After Separation: How parellel parenting can create calm for children

When you don't get along with your child's other parent, or it isn't safe to interact with them, parallel parenting can help "create space".

That's according to Gabriella Pomare, a family lawyer and co-parenting coach.

"It's for those families where communication between parents is just too hard, too heated, or unsafe."

Unlike co-parenting, Ms Pomare says parallel parenting is when each parent takes responsibility for their time with the kids, with minimal interaction.

"It's a way of lowering the temperature while still making sure kids get to have both parents in their lives."

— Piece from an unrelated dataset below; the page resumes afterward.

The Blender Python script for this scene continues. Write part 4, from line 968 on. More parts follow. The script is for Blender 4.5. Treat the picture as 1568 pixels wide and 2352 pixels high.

There are pros and cons to the arrangement, says Carly Dober, a psychologist and policy coordinator at the Australian Association of Psychologists.

Knowing what those are can help parents and caregivers decide if it might work for their family. While for others, they may not have a choice.

When parallel parenting might happen

Parallel parenting often occurs after a high-conflict separation, or where there has been family violence and safety must come first, says Ms Pomare.

"Sometimes it's just two parents who clash over absolutely everything — discipline, school, even bedtimes

"In those cases, parallel parenting is a circuit breaker.

"It stops the constant fighting, gives children predictability, and allows parents to step back from each other while still showing up for their kids."

Ms Dober says parallel parents have a "pragmatic approach", with very limited contact, their own routines, and own ways of raising the child or children.

Whereas co-parents have a collaborative approach, and sometimes even a warm relationship with each other, where there is a high degree of communication and interaction.